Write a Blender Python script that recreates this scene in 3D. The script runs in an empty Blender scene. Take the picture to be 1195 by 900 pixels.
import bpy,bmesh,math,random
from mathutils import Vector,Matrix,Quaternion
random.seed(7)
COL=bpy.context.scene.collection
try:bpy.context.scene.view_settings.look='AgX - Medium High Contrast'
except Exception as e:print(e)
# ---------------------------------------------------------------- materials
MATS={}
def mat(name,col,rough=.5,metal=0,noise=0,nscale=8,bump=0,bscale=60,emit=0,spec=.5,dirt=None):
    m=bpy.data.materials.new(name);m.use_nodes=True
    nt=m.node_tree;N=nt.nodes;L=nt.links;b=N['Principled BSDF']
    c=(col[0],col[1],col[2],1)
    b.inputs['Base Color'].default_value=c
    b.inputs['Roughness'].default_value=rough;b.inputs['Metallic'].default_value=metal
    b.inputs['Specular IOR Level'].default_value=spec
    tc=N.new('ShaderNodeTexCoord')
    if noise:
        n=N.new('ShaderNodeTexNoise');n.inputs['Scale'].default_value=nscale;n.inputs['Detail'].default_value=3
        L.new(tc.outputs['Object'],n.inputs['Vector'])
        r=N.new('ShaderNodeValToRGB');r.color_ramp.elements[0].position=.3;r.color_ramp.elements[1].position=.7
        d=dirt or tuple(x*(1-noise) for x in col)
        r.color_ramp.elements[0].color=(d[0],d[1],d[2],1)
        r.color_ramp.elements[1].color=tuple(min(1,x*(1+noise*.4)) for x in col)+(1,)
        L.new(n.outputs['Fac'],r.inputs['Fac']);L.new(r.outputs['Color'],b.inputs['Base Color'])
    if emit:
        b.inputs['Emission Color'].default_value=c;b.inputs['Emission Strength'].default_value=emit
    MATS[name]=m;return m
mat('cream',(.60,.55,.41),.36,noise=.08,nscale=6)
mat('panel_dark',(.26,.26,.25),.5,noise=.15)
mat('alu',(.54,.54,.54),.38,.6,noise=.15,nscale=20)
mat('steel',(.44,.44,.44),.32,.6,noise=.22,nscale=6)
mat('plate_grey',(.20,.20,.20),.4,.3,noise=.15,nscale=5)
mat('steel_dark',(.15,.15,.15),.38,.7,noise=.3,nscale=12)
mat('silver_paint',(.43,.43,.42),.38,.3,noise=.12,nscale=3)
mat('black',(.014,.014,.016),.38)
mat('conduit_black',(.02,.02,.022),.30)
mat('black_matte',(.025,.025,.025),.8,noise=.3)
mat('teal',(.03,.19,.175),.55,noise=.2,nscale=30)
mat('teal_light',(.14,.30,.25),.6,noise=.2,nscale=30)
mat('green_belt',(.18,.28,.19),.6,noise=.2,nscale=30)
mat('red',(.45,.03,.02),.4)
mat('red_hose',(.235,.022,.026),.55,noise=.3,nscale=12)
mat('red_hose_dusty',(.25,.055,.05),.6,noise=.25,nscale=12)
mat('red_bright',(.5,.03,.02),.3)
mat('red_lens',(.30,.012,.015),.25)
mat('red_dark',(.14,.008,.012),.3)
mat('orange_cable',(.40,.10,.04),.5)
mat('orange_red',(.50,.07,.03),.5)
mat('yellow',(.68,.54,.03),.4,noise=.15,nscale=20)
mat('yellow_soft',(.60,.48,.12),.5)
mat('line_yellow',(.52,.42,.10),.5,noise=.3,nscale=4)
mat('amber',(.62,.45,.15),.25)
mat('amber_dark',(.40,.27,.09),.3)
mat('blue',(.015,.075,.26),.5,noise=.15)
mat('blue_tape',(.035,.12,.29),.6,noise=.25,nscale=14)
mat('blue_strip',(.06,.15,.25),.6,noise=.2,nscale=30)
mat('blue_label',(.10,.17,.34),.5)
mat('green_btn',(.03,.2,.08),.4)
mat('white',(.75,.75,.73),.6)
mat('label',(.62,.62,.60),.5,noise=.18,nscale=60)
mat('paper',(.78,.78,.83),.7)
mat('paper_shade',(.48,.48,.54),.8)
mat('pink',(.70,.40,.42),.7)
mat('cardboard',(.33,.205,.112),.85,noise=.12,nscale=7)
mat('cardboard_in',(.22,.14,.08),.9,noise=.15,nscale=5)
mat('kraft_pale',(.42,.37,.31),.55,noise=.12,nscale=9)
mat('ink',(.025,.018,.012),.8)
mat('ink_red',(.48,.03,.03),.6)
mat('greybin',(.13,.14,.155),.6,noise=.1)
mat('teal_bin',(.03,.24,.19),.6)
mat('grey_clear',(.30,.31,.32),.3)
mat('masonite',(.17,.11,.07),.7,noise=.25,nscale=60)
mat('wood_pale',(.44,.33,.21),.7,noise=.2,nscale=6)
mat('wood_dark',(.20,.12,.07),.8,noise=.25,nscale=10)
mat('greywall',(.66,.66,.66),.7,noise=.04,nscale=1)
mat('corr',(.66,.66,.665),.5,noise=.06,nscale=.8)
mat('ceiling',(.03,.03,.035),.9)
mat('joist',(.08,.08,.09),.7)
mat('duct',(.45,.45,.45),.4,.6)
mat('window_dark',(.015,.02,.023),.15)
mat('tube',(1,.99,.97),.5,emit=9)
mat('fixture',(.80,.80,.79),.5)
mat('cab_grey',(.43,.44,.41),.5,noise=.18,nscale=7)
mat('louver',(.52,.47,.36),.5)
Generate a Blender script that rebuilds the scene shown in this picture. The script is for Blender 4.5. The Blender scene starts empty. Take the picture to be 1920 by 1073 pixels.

| Exercise requirements |
Your task is to print all of the records exactly.

| Result |
Write a Blender Python script that recreates this scene in 3D. The script runs in an empty Blender scene. Take the picture to be 1195 by 900 pixels.
import bpy,bmesh,math,random
from mathutils import Vector,Matrix,Quaternion
random.seed(7)
COL=bpy.context.scene.collection
try:bpy.context.scene.view_settings.look='AgX - Medium High Contrast'
except Exception as e:print(e)
# ---------------------------------------------------------------- materials
MATS={}
def mat(name,col,rough=.5,metal=0,noise=0,nscale=8,bump=0,bscale=60,emit=0,spec=.5,dirt=None):
    m=bpy.data.materials.new(name);m.use_nodes=True
    nt=m.node_tree;N=nt.nodes;L=nt.links;b=N['Principled BSDF']
    c=(col[0],col[1],col[2],1)
    b.inputs['Base Color'].default_value=c
    b.inputs['Roughness'].default_value=rough;b.inputs['Metallic'].default_value=metal
    b.inputs['Specular IOR Level'].default_value=spec
    tc=N.new('ShaderNodeTexCoord')
    if noise:
        n=N.new('ShaderNodeTexNoise');n.inputs['Scale'].default_value=nscale;n.inputs['Detail'].default_value=3
        L.new(tc.outputs['Object'],n.inputs['Vector'])
        r=N.new('ShaderNodeValToRGB');r.color_ramp.elements[0].position=.3;r.color_ramp.elements[1].position=.7
        d=dirt or tuple(x*(1-noise) for x in col)
        r.color_ramp.elements[0].color=(d[0],d[1],d[2],1)
        r.color_ramp.elements[1].color=tuple(min(1,x*(1+noise*.4)) for x in col)+(1,)
        L.new(n.outputs['Fac'],r.inputs['Fac']);L.new(r.outputs['Color'],b.inputs['Base Color'])
    if emit:
        b.inputs['Emission Color'].default_value=c;b.inputs['Emission Strength'].default_value=emit
    MATS[name]=m;return m
mat('cream',(.60,.55,.41),.36,noise=.08,nscale=6)
mat('panel_dark',(.26,.26,.25),.5,noise=.15)
mat('alu',(.54,.54,.54),.38,.6,noise=.15,nscale=20)
mat('steel',(.44,.44,.44),.32,.6,noise=.22,nscale=6)
mat('plate_grey',(.20,.20,.20),.4,.3,noise=.15,nscale=5)
mat('steel_dark',(.15,.15,.15),.38,.7,noise=.3,nscale=12)
mat('silver_paint',(.43,.43,.42),.38,.3,noise=.12,nscale=3)
mat('black',(.014,.014,.016),.38)
mat('conduit_black',(.02,.02,.022),.30)
mat('black_matte',(.025,.025,.025),.8,noise=.3)
mat('teal',(.03,.19,.175),.55,noise=.2,nscale=30)
mat('teal_light',(.14,.30,.25),.6,noise=.2,nscale=30)
mat('green_belt',(.18,.28,.19),.6,noise=.2,nscale=30)
mat('red',(.45,.03,.02),.4)
mat('red_hose',(.235,.022,.026),.55,noise=.3,nscale=12)
mat('red_hose_dusty',(.25,.055,.05),.6,noise=.25,nscale=12)
mat('red_bright',(.5,.03,.02),.3)
mat('red_lens',(.30,.012,.015),.25)
mat('red_dark',(.14,.008,.012),.3)
mat('orange_cable',(.40,.10,.04),.5)
mat('orange_red',(.50,.07,.03),.5)
mat('yellow',(.68,.54,.03),.4,noise=.15,nscale=20)
mat('yellow_soft',(.60,.48,.12),.5)
mat('line_yellow',(.52,.42,.10),.5,noise=.3,nscale=4)
mat('amber',(.62,.45,.15),.25)
mat('amber_dark',(.40,.27,.09),.3)
mat('blue',(.015,.075,.26),.5,noise=.15)
mat('blue_tape',(.035,.12,.29),.6,noise=.25,nscale=14)
mat('blue_strip',(.06,.15,.25),.6,noise=.2,nscale=30)
mat('blue_label',(.10,.17,.34),.5)
mat('green_btn',(.03,.2,.08),.4)
mat('white',(.75,.75,.73),.6)
mat('label',(.62,.62,.60),.5,noise=.18,nscale=60)
mat('paper',(.78,.78,.83),.7)
mat('paper_shade',(.48,.48,.54),.8)
mat('pink',(.70,.40,.42),.7)
mat('cardboard',(.33,.205,.112),.85,noise=.12,nscale=7)
mat('cardboard_in',(.22,.14,.08),.9,noise=.15,nscale=5)
mat('kraft_pale',(.42,.37,.31),.55,noise=.12,nscale=9)
mat('ink',(.025,.018,.012),.8)
mat('ink_red',(.48,.03,.03),.6)
mat('greybin',(.13,.14,.155),.6,noise=.1)
mat('teal_bin',(.03,.24,.19),.6)
mat('grey_clear',(.30,.31,.32),.3)
mat('masonite',(.17,.11,.07),.7,noise=.25,nscale=60)
mat('wood_pale',(.44,.33,.21),.7,noise=.2,nscale=6)
mat('wood_dark',(.20,.12,.07),.8,noise=.25,nscale=10)
mat('greywall',(.66,.66,.66),.7,noise=.04,nscale=1)
mat('corr',(.66,.66,.665),.5,noise=.06,nscale=.8)
mat('ceiling',(.03,.03,.035),.9)
mat('joist',(.08,.08,.09),.7)
mat('duct',(.45,.45,.45),.4,.6)
mat('window_dark',(.015,.02,.023),.15)
mat('tube',(1,.99,.97),.5,emit=9)
mat('fixture',(.80,.80,.79),.5)
mat('cab_grey',(.43,.44,.41),.5,noise=.18,nscale=7)
mat('louver',(.52,.47,.36),.5)
Generate a Blender script that rebuilds the scene shown in this picture. The script is for Blender 4.5. The Blender scene starts empty. Take the picture to be 1920 by 1073 pixels.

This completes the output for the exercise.